Ratzinger, alemán, nunca descuidó al catolicismo de su país, minoritario frente a los protestantes, pero cuna tradicional de teólogos de todas las líneas. En el 2002 una llamada Iglesia Carismática Católica Apostólica de Jesús Rey, encabezada por el cismático argentino Rómulo Braschi, ordenó sacerdotisas a siete mujeres. Ratzinger consiguió la excomunión en sólo 12 días. Pero la evidencia del conflicto de fondo no fue Braschi, sino la reacción de la Iglesia Católica alemana. Su jefe, Hans Joachim Meyer, dijo que la forma de ordenación “no fue la más adecuada”, pero hizo hincapié en que “lamentaba” la excomunión. “La decisión conduce a un mayor endurecimiento de posiciones entre la Iglesia Católica y la aspiración de las mujeres a una mayor participación en el servicio de la Iglesia”, dijo Meyer.
Ratzinger también obtuvo la presión papal para alinear a los obispos alemanes en el rechazo a toda permisividad ante el aborto en los 400 consultorios ligados a Caritas o a órdenes religiosas. Parte de los obispos estaba a favor de entregar un certificado que luego podía ser utilizado por las mujeres para tener derecho a un aborto despenalizado.
Aplicando una encíclica papal, la Iglesia alemana fue la autora de la suspensión del sacerdote y catedrático de teología Gotthold Hasenhüttl, de 69 años, por una misa conjunta con un pastor evangélico, una franja del cristianismo que no cree, como los católicos, que en la comunión se ingiera la sangre y el cuerpo de Cristo.
La elección de Ratzinger por parte de los cardenales parece una apuesta al fundamentalismo, una forma fanática de ver las cosas que por cierto no es privativa de una minoría musulmana. En todo caso, George W. Bush ganó en noviembre su reelección gracias al manejo absolutista de valores culturales. Durante la campaña, Ratzinger le prestó un gran servicio cuando amenazó con la excomunión a los sacerdotes que tolerasen el aborto. Entre los candidatos, la tolerancia favorecía al demócrata John Kerry y la intransigencia a Bush, que finalmente triunfó.
Culturalmente Bush fue, en buena medida, la corrección conservadora de la década del ’60, de Berkeley y Martin Luther King, de John Kennedy y los fallos liberales de la Corte Suprema. El primer indicio de la obsesión de Ratzinger sobre el mundo moderno fue su crítica al Mayo Francés de 1968, que sólo en último lugar tuvo un componente marxista. Fue, sobre todo, libertario.
¿Los cardenales creen que el fundamentalismo se expandirá entre los 1100 millones de católicos de todo el mundo? Difícil saberlo. Hasta ahora lo que viene sucediendo, más bien, es la pérdida de feligreses por parte de la Iglesia Católica. Si ésta es la tendencia que los cardenales advirtieron en el cónclave, la elección de Ratzinger supone la asunción de un espíritu de secta: aunque menos, más puros. Y a pelear.

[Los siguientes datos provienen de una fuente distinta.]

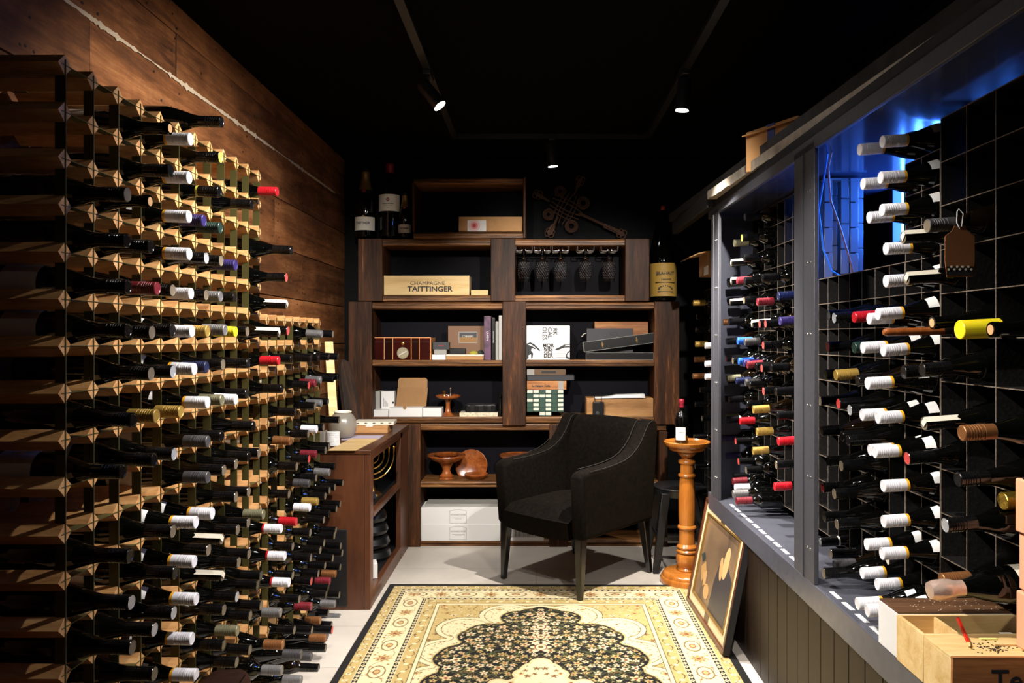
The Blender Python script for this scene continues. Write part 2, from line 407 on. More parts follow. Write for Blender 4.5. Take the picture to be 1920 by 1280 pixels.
# camera
cd = bpy.data.cameras.new('camera'); cam = bpy.data.objects.new('camera', cd); C.objects.link(cam)
cam.location = (0, 0, CAMZ); cam.rotation_euler = (PI/2, 0, 0)
cd.sensor_width = 36; cd.lens = F/1920*36; cd.shift_x = -45/1920; cd.shift_y = -8/1920; cd.clip_start = .02
S.camera = cam
wd = bpy.data.worlds.new('world'); S.world = wd; wd.use_nodes = True
wd.node_tree.nodes['Background'].inputs[0].default_value = (.2, .4, 1, 1); wd.node_tree.nodes['Background'].inputs[1].default_value = .2
S.view_settings.view_transform = 'Standard'; S.view_settings.look = 'None'; S.view_settings.exposure = 0; S.view_settings.gamma = 1
BL=[('A',0,2,'k',-0.904,0.313),('A',0,3,'k',-0.904,0.212),('A',0,4,'k',-0.902,0.111),('A',0,5,'k',-0.902,0.015),('A',0,7,'k',-0.89,-0.182),('A',0,8,'k',-0.914,-0.295),('A',0,10,'k',-0.898,-0.48),('A',0,11,'ks',-0.895,-0.582),('A',0,12,'k',-0.893,-0.681),('A',1,2,'c',-0.905,0.316),('A',1,3,'k',-0.904,0.211),('A',1,5,'k',-0.902,0.011),('A',1,6,'k',-0.904,-0.085),('A',1,7,'o',-0.891,-0.184),('A',1,8,'k',-0.896,-0.286),('A',1,12,'ks',-0.896,-0.681),('A',1,13,'k',-0.896,-0.784),('A',2,0,'c',-0.908,0.514),('A',2,1,'k',-0.907,0.41),('A',2,4,'d',-0.94,0.12),('A',2,5,'k',-0.903,0.017),('A',2,6,'ks',-0.902,-0.085),('A',2,8,'ks',-0.899,-0.288),('A',2,10,'k',-0.902,-0.478),('A',2,11,'k',-0.896,-0.58),('A',2,12,'ks',-0.9,-0.679),('A',3,0,'w',-0.905,0.514),('A',3,1,'w',-0.908,0.414),('A',3,2,'w',-0.909,0.313),('A',3,3,'w',-0.908,0.216),('A',3,4,'k',-0.952,0.122),('A',3,5,'w',-0.901,0.015),('A',3,6,'w',-0.895,-0.083),('A',3,7,'o',-0.93,-0.194),('A',3,10,'w',-0.891,-0.481),('A',3,11,'w',-0.895,-0.583),('A',3,12,'w',-0.89,-0.68),('A',3,13,'w',-0.901,-0.783),('A',3,14,'w',-0.89,-0.877),('A',4,2,'n',-0.915,0.318),('A',4,3,'ks',-0.909,0.216),('A',4,4,'w',-0.95,0.119),('A',4,5,'o',-0.905,0.016),('A',4,6,'b',-0.908,-0.082),('A',4,7,'w',-0.905,-0.178),('A',4,8,'q',-0.904,-0.285),('A',4,9,'q',-0.904,-0.383),('A',4,10,'w',-0.892,-0.482),('A',4,11,'k',-0.903,-0.581),('A',5,0,'ke',-0.913,0.515),('A',5,1,'ky',-0.916,0.416),('A',5,2,'g',-0.913,0.313),('A',5,3,'k',-0.911,0.219),('A',5,4,'k',-0.954,0.121),('A',5,5,'s',-0.899,0.02),('A',5,6,'k',-0.906,-0.078),('A',5,7,'v',-0.908,-0.18),('A',5,8,'k',-0.909,-0.283),('A',5,9,'k',-0.903,-0.381),('A',5,11,'kt',-0.909,-0.578),('A',5,12,'kt',-0.906,-0.682),('A',5,13,'k',-0.903,-0.781),('A',5,14,'k',-0.903,-0.882),('A',6,3,'n',-0.91,0.216),('A',6,4,'s',-0.957,0.122),('A',6,5,'y',-0.91,0.016),('A',6,7,'W',-0.909,-0.187),('A',6,9,'k',-0.909,-0.38),('A',6,10,'k',-0.909,-0.479),('A',6,11,'k',-0.904,-0.577),('A',6,12,'k',-0.901,-0.675),('A',6,13,'ks',-0.906,-0.778),('A',6,14,'v',-0.904,-0.88),('A',6,15,'k',-0.907,-0.974),('A',7,1,'k',-0.899,0.416),('A',7,4,'k',-0.953,0.125),('A',7,5,'k',-0.914,0.018),('A',7,6,'k',-0.911,-0.082),('A',7,7,'k',-0.915,-0.177),('A',7,8,'k',-0.894,-0.279),('A',7,9,'k',-0.909,-0.374),('A',7,10,'k',-0.91,-0.484),('A',7,11,'k',-0.911,-0.581),('A',7,12,'k',-0.909,-0.679),('A',7,13,'k',-0.881,-0.776),('A',7,14,'k',-0.905,-0.872),('A',7,15,'k',-0.906,-0.979),('A',8,9,'k',-0.915,-0.378),('A',8,11,'v',-0.9,-0.579),('A',8,13,'k',-0.908,-0.779),('A',8,14,'k',-0.908,-0.876),('A',8,16,'s',-0.839,-1.088),('A',9,5,'kt',-0.885,0.016),('A',9,16,'z',-0.871,-1.046),('A',10,0,'r',-0.926,0.515),('A',10,2,'k',-0.875,0.307),('A',10,3,'kr',-0.894,0.211),('A',10,4,'kt',-0.892,0.115),('A',10,5,'kr',-0.888,0.023),('A',10,6,'r',-0.92,-0.083),('A',10,7,'k',-0.908,-0.182),('A',10,12,'wr',-0.911,-0.677),('A',10,13,'wr',-0.898,-0.773),('A',10,14,'wr',-0.883,-0.867),('A',10,15,'s',-0.913,-0.973),('A',10,16,'q',-0.8,-1.121),('A',10,17,'s',-0.805,-1.212),('B',0,1,'k',-0.935,-0.081),('B',0,3,'k',-0.919,-0.283),('B',0,4,'z',-0.94,-0.392),('B',0,5,'k',-0.916,-0.488),('B',0,6,'k',-0.945,-0.593),('B',0,7,'r',-0.917,-0.697),('B',0,8,'k',-0.931,-0.79),('B',0,9,'k',-0.931,-0.899),('B',0,10,'k',-0.906,-0.989),('B',0,11,'k',-0.925,-1.106),('B',0,12,'q',-0.8,-1.207),('B',0,13,'k',-0.911,-1.205),('B',1,9,'k',-0.891,-0.86),('B',1,11,'d',-0.889,-1.051),('B',1,12,'k',-0.887,-1.143),('B',1,13,'k',-0.838,-1.291),('B',2,1,'k',-0.918,-0.084),('B',2,2,'kr',-0.928,-0.193),('B',2,4,'k',-0.93,-0.389),('B',2,5,'kr',-0.927,-0.49),('B',2,6,'q',-0.925,-0.589),('B',2,7,'W',-0.923,-0.686),('B',2,8,'k',-0.922,-0.787),('B',2,10,'kr',-0.918,-0.982),('B',2,12,'z',-0.813,-1.212),('B',2,13,'k',-0.84,-1.252),('B',3,0,'s',-0.902,0.013),('B',3,1,'k',-0.915,-0.086),('B',3,2,'d',-0.93,-0.191),('B',3,3,'k',-0.931,-0.286),('B',3,4,'W',-0.923,-0.383),('B',3,5,'d',-0.926,-0.485),('B',3,6,'k',-0.926,-0.583),('B',3,7,'o',-0.92,-0.683),('B',3,9,'k',-0.909,-0.884),('B',3,10,'k',-0.917,-0.981),('B',3,11,'k',-0.884,-1.068),('B',3,12,'kr',-0.809,-1.216),('B',3,13,'k',-0.893,-1.278),('B',4,2,'s',-0.934,-0.183),('B',4,3,'s',-0.931,-0.283),('B',4,4,'k',-0.923,-0.386),('B',4,5,'k',-0.914,-0.484),('B',4,6,'s',-0.897,-0.578),('B',4,7,'k',-0.915,-0.68),('B',4,8,'k',-0.921,-0.781),('B',4,9,'k',-0.92,-0.879),('B',4,10,'k',-0.916,-0.977),('B',4,11,'k',-0.902,-1.073),('B',4,12,'z',-0.936,-1.212),('B',4,13,'kw',-0.903,-1.274),('B',5,0,'k',-0.909,0.014),('B',5,1,'kw',-0.926,-0.087),('B',5,2,'k',-0.907,-0.183),('B',5,3,'k',-0.93,-0.284),('B',5,5,'k',-0.925,-0.479),('B',5,7,'k',-0.923,-0.674),('B',5,8,'k',-0.923,-0.778),('B',5,9,'k',-0.902,-0.874),('B',5,10,'k',-0.909,-0.973),('B',5,11,'d',-0.921,-1.074),('B',5,12,'s',-0.898,-1.174),('B',5,13,'k',-0.914,-1.268),('B',6,1,'k',-0.91,-0.089),('B',6,2,'k',-0.91,-0.179),('B',6,6,'k',-0.925,-0.585),('B',6,7,'k',-0.925,-0.679),('B',6,8,'k',-0.918,-0.778),('B',6,9,'k',-0.921,-0.875),('B',6,10,'k',-0.892,-0.977),('B',6,11,'z',-0.921,-1.072),('B',6,12,'k',-0.905,-1.165),('B',6,13,'k',-0.971,-1.249),('B',7,4,'k',-0.931,-0.385),('B',7,7,'k',-0.914,-0.678),('B',7,8,'k',-0.926,-0.777),('B',7,10,'k',-0.924,-0.971),('B',7,11,'k',-0.926,-1.07),('B',7,13,'s',-0.926,-1.303)]
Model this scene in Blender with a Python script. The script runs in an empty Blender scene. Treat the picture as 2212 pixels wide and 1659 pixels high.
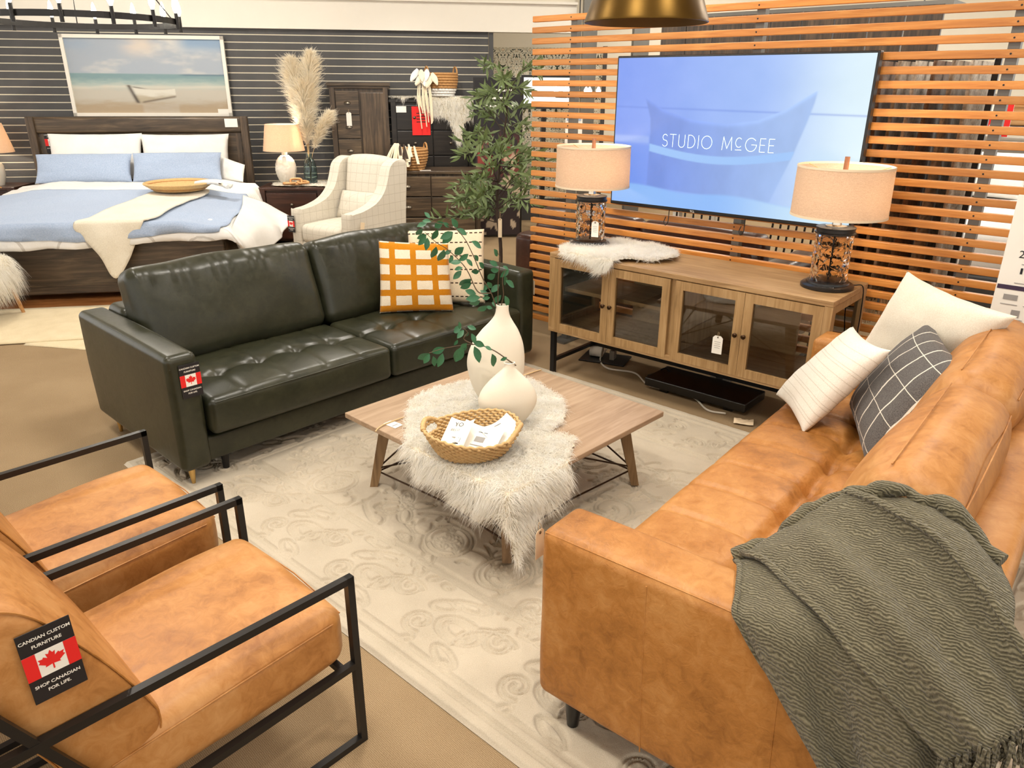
import bpy, bmesh, math, random
import numpy as np
from mathutils import Matrix, Vector, Euler
random.seed(7); rng = np.random.default_rng(7)
PI = math.pi
scene = bpy.context.scene
COL = scene.collection

# ------------------------------------------------------------------ camera
F_PX, PITCH, ROLL, CAM_H = 1621.0, 0.3787, 0.0055, 1.65
cam_data = bpy.data.cameras.new('camera'); cam = bpy.data.objects.new('camera', cam_data); COL.objects.link(cam)
_c, _s = math.cos(PITCH), math.sin(PITCH)
_r0 = Vector((1, 0, 0)); _fwd = Vector((0, _c, -_s)); _dn0 = Vector((0, -_s, -_c))
_right = _r0 * math.cos(ROLL) - _dn0 * math.sin(ROLL)
_down = _r0 * math.sin(ROLL) + _dn0 * math.cos(ROLL)
cam.matrix_world = Matrix(((_right.x, -_down.x, -_fwd.x, 0), (_right.y, -_down.y, -_fwd.y, 0), (_right.z, -_down.z, -_fwd.z, CAM_H), (0, 0, 0, 1)))
cam_data.sensor_fit = 'HORIZONTAL'; cam_data.sensor_width = 36.0; cam_data.lens = F_PX * 36.0 / 2212.0
cam_data.clip_start = 0.05; cam_data.clip_end = 100
scene.camera = cam

# ------------------------------------------------------------------ colour management
vs = scene.view_settings
scene.display_settings.display_device = 'sRGB'
vs.view_transform = 'Standard'; vs.look = 'None'; vs.gamma = 1.0; vs.use_curve_mapping = False
vs.exposure = 0.45
scene.cycles.use_denoising = True
scene.cycles.use_adaptive_sampling = True; scene.cycles.adaptive_threshold = 0.09; scene.cycles.adaptive_min_samples = 16
scene.cycles.max_bounces = 6; scene.cycles.diffuse_bounces = 3; scene.cycles.glossy_bounces = 3
scene.cycles.transmission_bounces = 7; scene.cycles.transparent_max_bounces = 10
scene.cycles.sample_clamp_indirect = 6.0; scene.cycles.caustics_reflective = False; scene.cycles.caustics_refractive = False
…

Por eso la designación tendrá, también, un efecto de autoperpetuación en los 110 cardenales. Ratzinger no buscará un mayor pluralismo sino la homogeneidad en su dogma, que consiste en corregir el Vaticano II hacia un sentido premoderno. La lógica futura es que el nuevo Papa designe cardenales a imagen y semejanza de su cargo de prefecto de la Congregación para la Doctrina de la Fe, la heredera de la Santa Inquisición. Y que, para desdicha de los millones de católicos que buscan una opción distinta, Juan XXIII y Pablo VI queden en la historia reciente de los papas como la excepción a una regla: en la pelea por los valores y el sentido común de cada época, el vértice del Vaticano interpreta siempre la visión más conservadora del mundo.